— START Given information —

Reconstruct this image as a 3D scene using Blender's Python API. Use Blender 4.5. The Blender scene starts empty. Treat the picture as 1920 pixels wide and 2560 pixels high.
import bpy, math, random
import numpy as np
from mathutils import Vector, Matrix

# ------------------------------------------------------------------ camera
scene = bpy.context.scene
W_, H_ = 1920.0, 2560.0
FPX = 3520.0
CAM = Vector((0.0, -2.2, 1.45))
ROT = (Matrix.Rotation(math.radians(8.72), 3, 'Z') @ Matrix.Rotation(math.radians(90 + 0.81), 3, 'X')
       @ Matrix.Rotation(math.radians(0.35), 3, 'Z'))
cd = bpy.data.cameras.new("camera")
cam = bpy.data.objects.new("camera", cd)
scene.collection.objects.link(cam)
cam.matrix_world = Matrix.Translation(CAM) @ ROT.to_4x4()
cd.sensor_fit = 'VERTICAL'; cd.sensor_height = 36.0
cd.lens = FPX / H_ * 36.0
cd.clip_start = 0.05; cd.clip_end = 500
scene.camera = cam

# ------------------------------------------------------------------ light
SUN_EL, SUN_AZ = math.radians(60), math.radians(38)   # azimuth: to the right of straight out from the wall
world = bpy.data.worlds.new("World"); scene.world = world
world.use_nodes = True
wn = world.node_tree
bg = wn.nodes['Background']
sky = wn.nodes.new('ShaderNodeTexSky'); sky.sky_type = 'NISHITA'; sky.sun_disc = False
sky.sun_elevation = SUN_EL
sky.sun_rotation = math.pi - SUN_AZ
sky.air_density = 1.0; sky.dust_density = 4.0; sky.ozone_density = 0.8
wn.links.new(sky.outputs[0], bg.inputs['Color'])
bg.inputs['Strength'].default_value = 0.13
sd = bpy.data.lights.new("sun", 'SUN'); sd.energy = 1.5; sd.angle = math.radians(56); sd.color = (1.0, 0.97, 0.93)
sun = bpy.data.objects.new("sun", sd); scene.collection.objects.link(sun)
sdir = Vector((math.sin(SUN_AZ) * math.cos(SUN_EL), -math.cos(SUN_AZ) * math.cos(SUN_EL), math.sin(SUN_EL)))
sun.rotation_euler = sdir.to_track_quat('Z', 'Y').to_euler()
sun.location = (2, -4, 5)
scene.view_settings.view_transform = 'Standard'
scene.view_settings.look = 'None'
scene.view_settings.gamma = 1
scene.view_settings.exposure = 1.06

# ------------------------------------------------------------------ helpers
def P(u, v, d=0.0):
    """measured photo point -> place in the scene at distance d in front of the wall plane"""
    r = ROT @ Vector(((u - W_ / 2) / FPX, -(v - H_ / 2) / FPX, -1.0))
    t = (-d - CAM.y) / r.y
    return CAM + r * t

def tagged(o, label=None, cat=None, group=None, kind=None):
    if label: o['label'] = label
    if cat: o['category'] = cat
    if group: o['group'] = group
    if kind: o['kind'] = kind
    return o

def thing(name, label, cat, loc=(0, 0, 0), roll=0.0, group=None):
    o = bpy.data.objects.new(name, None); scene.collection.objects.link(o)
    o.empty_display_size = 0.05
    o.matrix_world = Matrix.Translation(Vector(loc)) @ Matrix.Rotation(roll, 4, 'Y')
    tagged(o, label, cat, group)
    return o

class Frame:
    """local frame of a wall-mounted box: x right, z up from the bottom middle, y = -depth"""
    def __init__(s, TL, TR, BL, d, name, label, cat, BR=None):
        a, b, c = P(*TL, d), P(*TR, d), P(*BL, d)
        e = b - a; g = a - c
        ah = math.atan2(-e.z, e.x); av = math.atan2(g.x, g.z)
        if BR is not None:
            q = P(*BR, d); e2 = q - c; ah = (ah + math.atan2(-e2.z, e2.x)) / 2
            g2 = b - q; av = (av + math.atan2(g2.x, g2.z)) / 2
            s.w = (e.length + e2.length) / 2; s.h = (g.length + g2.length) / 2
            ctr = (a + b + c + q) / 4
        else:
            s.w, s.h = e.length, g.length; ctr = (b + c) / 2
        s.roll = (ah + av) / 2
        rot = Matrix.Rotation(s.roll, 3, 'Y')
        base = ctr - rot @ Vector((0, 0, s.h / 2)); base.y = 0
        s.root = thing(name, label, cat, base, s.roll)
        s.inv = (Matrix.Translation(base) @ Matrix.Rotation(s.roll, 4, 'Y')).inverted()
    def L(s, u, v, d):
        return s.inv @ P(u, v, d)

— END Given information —

What needs to be done
In this exercise, copy only the lines from the opening line of the material through the line where "from mathutils import Vector, Matrix" appears.

Exercise answer
Reconstruct this image as a 3D scene using Blender's Python API. Use Blender 4.5. The Blender scene starts empty. Treat the picture as 1920 pixels wide and 2560 pixels high.
import bpy, math, random
import numpy as np
from mathutils import Vector, Matrix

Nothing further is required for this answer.